Salario minimo: un “compromesso” che spalanca le porte al dumping salariale di stato

Sindacato Unia Ticino e Moesa

 

Parole, parole. Il titolo della celebre canzone, con cui Mina racconta una storia d'amore che si trascina vuota e senza passione, si presterebbe bene anche per descrivere il comportamento svogliato...

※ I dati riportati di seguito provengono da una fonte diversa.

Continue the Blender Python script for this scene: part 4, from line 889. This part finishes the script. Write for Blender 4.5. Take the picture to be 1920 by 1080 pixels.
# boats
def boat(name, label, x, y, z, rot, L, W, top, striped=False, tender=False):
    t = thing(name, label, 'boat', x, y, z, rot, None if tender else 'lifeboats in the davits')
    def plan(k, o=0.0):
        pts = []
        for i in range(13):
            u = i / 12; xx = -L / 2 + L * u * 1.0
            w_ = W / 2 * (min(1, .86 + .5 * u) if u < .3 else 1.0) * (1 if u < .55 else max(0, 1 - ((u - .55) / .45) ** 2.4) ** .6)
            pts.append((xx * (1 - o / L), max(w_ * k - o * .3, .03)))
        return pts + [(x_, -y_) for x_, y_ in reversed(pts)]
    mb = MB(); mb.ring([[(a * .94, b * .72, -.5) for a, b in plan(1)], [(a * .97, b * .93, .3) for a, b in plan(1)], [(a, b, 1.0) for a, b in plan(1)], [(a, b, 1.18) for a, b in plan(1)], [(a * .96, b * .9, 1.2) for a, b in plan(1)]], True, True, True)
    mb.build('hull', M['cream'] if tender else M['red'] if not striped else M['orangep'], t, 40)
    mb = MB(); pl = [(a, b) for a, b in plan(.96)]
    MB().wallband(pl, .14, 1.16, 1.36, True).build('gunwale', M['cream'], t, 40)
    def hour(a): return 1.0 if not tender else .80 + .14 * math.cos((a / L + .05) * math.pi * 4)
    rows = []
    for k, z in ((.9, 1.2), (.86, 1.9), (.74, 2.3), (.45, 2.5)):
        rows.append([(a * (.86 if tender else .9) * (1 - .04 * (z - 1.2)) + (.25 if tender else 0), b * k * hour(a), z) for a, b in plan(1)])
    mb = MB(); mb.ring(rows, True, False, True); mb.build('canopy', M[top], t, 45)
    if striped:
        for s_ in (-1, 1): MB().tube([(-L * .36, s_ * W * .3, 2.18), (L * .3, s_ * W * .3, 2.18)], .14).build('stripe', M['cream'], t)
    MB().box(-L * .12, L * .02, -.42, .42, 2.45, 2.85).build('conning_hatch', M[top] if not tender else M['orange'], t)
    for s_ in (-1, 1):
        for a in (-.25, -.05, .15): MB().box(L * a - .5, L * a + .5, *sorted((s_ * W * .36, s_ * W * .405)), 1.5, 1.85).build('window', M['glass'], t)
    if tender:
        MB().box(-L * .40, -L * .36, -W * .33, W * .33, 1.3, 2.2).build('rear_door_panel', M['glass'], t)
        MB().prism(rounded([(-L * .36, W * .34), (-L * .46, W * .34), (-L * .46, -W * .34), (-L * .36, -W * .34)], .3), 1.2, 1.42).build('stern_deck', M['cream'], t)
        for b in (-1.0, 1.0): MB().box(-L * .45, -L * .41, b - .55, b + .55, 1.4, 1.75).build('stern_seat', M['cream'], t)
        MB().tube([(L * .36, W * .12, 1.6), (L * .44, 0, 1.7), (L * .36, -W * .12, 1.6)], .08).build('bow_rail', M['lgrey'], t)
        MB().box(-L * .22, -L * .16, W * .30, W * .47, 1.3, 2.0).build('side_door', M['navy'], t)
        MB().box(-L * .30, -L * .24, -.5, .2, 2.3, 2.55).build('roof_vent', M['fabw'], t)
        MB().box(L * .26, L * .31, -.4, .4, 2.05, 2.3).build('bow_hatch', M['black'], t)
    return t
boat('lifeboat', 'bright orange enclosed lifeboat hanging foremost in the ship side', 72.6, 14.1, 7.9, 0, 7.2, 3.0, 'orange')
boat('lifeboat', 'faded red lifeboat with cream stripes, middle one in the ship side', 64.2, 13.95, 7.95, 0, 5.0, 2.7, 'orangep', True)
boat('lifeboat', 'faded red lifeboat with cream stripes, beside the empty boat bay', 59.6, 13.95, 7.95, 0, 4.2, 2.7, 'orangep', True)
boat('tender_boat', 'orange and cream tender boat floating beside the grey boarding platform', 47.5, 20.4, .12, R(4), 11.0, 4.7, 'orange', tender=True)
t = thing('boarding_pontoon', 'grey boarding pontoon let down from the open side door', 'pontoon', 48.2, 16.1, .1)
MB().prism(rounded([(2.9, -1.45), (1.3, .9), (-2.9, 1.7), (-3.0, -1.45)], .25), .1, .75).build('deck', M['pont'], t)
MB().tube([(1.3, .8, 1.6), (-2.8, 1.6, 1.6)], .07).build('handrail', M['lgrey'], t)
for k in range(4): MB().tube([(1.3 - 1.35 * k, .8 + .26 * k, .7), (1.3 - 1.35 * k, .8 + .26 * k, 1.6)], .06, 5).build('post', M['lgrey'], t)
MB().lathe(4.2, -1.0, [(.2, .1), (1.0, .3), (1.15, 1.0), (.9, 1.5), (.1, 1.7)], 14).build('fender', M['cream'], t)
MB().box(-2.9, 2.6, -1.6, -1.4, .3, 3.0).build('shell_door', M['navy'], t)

... e lo sguardo sfuggente dai problemi reali del paese tenuto dalla maggioranza di destra del Parlamento ticinese, che da un anno e mezzo sta facendo di tutto per ostacolare l’adozione di un salario minimo legale che consenta di vivere dignitosamente in Ticino.

 

La proposta attualmente in discussione nella Commissione della gestione è semplicemente indecente e rappresenta un insulto alla volontà popolare espressa ormai quattro anni fa con l’approvazione dell’iniziativa “Salviamo il lavoro in Ticino”.

 

 

L’ipotesi di salari minimi compresi in una forchetta tra i 19 franchi e i 19,50, che ieri il presidente della Commissione Raffaele De Rosa ha indicato come possibile “compromesso” in grado di raccogliere una maggioranza di consensi, va respinta al mittente. Si tratta infatti di importi totalmente inadeguati a contrastare i dilaganti fenomeni del dumping, dello sfruttamento e della sostituzione della manodopera residente con personale frontaliero “a buon mercato”. Una soluzione di questo tipo porterebbe a una sorta di dumping di stato.

 

La maggioranza borghese del Parlamento sta dimostrando ancora una volta di non voler far nulla per riconoscere il vero valore del lavoro e combattere i fenomeni della povertà e dell’emarginazione che colpiscono sempre più gravemente il nostro Cantone. Evidentemente i suoi rappresentanti considerano più pagante la politica delle “parole, parole”, fatta di vuote dichiarazioni di principio sulla necessità di «valorizzare il dialogo e il partenariato sociale» o di affidarsi alla «responsabilità sociale delle aziende».

 

Dichiarazioni che spesso escono dalla bocca di politici che fanno anche gli imprenditori, generalmente ostili ai sindacati e ai contratti collettivi. Forte è anche la tendenza a dipingere una situazione del mercato del lavoro e delle condizioni d’impiego totalmente lontana dalla realtà: succede così per esempio che il consigliere nazionale Plr Rocco Cattaneo, che come imprenditore affiliato all’Associazione ticinese stazioni di servizio si è battuto contro un salario minimo di 3600 franchi mensili lordi (ritenuto un importo «fuori dalla realtà» per il Ticino), vada in televisione a dire che i suoi dipendenti sono comunque contenti e lo dimostrano partecipando alla cena aziendale (TeleTicino, A Conti in Tasca di mercoledì 30 gennaio 2019).

 

Ci sono infine quelli che non si rassegnano e che non perdono occasione di insinuare dubbi sulla bontà del salario minimo: “si corre il rischio di sbarrare ai giovani l’accesso al mondo del lavoro”, “i salari medio-alti potrebbero subire una pressione al ribasso” eccetera, eccetera. Come se la volontà popolare non fosse chiara. Il salario minimo non potrà mai da solo risolvere tutti i problemi, ma sicuramente farebbe star meglio diversa gente e contribuirebbe a fare un po’ di ordine in un mercato del lavoro allo sfascio. Ovviamente a patto che si fissino importi dignitosi che consentano di vivere in Ticino e che non si sfrutti l’occasione per istituire il dumping di stato. Questa è la volontà popolare che il Parlamento è tenuto a rispettare!